* **Problem**: Output exactly, and only, the lines from the line containing "Write the bpy" through the line containing "COL = SC.collection", both included.

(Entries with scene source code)
************

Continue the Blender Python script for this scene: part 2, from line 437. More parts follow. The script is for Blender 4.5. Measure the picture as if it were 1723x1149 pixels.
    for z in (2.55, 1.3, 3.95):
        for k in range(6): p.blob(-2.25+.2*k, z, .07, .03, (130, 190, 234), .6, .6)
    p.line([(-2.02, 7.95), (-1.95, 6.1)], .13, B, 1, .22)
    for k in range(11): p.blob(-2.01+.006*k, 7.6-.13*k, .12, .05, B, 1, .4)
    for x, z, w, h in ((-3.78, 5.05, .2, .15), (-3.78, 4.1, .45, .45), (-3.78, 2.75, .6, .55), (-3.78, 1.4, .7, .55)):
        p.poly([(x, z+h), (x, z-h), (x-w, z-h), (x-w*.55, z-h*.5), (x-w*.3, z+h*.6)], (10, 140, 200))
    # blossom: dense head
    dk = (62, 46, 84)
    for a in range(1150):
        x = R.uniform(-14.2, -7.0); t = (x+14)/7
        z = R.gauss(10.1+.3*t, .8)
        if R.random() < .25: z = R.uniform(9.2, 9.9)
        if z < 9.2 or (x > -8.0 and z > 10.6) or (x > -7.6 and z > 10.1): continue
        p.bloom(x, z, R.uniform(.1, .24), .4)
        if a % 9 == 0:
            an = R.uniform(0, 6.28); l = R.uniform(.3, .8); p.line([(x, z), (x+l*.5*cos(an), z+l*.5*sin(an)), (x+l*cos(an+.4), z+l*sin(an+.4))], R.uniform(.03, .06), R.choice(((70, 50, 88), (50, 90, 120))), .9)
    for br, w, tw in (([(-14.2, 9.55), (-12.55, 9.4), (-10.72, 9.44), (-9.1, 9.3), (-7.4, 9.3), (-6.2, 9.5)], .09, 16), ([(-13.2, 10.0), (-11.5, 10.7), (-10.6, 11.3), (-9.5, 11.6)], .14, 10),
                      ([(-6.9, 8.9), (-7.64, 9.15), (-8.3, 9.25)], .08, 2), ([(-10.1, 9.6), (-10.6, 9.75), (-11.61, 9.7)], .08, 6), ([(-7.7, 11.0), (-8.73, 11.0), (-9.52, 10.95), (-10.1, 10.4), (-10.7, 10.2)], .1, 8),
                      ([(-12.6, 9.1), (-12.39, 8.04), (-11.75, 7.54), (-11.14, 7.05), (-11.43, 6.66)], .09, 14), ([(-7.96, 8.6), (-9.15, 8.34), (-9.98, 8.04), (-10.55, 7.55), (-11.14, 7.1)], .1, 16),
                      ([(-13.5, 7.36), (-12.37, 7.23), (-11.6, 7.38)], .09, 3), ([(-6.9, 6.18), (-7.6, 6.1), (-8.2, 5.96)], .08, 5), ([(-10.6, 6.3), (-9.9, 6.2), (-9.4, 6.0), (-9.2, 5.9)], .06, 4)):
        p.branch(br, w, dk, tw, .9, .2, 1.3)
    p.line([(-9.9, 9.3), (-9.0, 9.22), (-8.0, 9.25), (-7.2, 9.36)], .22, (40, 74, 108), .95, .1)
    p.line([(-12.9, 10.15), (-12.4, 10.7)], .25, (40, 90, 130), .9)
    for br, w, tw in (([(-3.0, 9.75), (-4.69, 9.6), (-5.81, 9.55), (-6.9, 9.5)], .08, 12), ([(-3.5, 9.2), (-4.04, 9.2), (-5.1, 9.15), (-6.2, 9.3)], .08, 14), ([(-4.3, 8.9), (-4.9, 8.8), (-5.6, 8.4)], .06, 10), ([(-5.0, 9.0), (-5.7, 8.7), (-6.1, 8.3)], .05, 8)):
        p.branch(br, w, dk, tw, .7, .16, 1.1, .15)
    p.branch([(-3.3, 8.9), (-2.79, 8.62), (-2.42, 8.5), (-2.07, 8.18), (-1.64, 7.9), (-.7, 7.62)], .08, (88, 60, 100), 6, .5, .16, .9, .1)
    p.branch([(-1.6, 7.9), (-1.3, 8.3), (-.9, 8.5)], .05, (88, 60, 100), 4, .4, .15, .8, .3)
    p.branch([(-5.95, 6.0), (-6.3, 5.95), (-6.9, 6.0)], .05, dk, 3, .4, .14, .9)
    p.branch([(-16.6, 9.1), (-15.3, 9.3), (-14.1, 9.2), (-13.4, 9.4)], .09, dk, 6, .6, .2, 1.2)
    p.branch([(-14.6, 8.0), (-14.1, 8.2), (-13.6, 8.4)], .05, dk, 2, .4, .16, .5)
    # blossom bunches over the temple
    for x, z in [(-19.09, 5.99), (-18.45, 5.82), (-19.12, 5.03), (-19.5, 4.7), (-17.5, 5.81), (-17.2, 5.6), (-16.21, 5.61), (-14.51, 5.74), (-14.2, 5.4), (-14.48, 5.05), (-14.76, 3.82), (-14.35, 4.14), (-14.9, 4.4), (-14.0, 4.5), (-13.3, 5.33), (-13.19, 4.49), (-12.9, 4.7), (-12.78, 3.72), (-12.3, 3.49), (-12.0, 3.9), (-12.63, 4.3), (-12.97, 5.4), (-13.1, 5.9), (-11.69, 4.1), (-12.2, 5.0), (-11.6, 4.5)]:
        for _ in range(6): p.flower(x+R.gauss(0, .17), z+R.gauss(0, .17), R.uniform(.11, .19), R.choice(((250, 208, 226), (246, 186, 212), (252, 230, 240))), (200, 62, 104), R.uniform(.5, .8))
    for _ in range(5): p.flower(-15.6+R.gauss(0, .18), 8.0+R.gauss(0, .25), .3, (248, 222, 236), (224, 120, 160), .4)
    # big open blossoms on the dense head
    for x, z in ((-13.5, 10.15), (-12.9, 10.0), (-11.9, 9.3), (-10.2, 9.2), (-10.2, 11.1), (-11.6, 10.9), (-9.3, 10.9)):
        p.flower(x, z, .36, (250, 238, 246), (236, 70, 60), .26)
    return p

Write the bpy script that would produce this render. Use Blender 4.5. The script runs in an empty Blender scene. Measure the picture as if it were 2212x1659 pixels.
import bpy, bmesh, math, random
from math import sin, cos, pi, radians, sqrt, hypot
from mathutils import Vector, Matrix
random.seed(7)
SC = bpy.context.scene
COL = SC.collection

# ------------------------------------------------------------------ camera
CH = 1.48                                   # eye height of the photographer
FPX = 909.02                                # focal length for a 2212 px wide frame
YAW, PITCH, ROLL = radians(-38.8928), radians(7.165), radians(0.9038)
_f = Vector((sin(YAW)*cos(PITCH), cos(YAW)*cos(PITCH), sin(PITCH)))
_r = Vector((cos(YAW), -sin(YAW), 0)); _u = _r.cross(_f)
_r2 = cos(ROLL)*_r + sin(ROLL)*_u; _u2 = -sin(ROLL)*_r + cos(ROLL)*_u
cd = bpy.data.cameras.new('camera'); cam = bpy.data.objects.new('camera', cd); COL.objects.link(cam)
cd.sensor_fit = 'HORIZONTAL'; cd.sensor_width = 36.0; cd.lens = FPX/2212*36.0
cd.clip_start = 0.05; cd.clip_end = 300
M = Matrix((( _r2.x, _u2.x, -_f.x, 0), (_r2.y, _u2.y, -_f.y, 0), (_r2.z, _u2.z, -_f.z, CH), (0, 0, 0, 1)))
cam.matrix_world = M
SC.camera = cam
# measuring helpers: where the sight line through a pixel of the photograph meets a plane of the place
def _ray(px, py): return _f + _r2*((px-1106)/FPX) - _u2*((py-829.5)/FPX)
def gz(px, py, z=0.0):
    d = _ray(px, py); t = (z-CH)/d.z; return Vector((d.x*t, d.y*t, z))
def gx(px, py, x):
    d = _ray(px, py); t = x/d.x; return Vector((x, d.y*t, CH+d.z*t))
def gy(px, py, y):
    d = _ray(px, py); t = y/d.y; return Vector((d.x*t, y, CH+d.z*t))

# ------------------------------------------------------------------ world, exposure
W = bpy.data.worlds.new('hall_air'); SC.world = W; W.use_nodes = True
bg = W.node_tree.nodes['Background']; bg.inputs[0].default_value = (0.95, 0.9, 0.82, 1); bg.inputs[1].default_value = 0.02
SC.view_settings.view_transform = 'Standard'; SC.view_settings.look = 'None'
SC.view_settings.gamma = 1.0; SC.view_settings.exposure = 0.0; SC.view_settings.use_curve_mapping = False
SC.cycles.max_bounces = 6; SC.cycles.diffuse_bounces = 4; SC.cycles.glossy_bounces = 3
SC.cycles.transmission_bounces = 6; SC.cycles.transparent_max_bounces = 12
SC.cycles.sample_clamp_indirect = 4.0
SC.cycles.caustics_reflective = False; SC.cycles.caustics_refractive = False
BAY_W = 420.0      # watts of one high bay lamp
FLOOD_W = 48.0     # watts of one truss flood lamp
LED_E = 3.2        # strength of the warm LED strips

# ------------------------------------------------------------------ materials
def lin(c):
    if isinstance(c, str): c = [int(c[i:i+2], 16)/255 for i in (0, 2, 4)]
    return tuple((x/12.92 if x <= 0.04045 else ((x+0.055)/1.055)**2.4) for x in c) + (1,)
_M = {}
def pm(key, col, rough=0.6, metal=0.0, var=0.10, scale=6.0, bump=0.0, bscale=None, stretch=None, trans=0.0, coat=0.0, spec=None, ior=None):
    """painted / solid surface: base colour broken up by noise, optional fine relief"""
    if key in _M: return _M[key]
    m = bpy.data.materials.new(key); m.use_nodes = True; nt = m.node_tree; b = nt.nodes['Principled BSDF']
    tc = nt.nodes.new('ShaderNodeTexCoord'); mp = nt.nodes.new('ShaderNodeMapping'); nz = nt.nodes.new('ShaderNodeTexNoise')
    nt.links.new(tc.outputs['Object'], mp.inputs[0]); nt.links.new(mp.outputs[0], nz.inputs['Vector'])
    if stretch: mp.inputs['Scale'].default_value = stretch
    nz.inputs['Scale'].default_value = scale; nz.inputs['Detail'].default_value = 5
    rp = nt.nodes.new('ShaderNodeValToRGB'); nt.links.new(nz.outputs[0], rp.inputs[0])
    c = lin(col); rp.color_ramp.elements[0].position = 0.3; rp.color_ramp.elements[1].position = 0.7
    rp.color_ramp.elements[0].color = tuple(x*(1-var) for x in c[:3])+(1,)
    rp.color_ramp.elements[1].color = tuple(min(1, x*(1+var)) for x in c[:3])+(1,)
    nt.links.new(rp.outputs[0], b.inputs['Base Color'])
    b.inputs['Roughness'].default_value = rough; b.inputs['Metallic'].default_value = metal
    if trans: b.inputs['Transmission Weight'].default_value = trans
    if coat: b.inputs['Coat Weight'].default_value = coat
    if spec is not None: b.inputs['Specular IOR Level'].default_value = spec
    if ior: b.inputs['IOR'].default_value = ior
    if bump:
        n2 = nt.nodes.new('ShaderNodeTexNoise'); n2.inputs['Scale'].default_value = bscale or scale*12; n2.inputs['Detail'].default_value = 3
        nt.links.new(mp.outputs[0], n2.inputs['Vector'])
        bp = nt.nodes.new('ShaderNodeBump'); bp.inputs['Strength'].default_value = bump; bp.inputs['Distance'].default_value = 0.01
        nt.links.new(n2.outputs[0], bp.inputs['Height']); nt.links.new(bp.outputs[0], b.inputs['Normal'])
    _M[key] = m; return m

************

* **Answer to this exercise**:
Write the bpy script that would produce this render. Use Blender 4.5. The script runs in an empty Blender scene. Measure the picture as if it were 2212x1659 pixels.
import bpy, bmesh, math, random
from math import sin, cos, pi, radians, sqrt, hypot
from mathutils import Vector, Matrix
random.seed(7)
SC = bpy.context.scene
COL = SC.collection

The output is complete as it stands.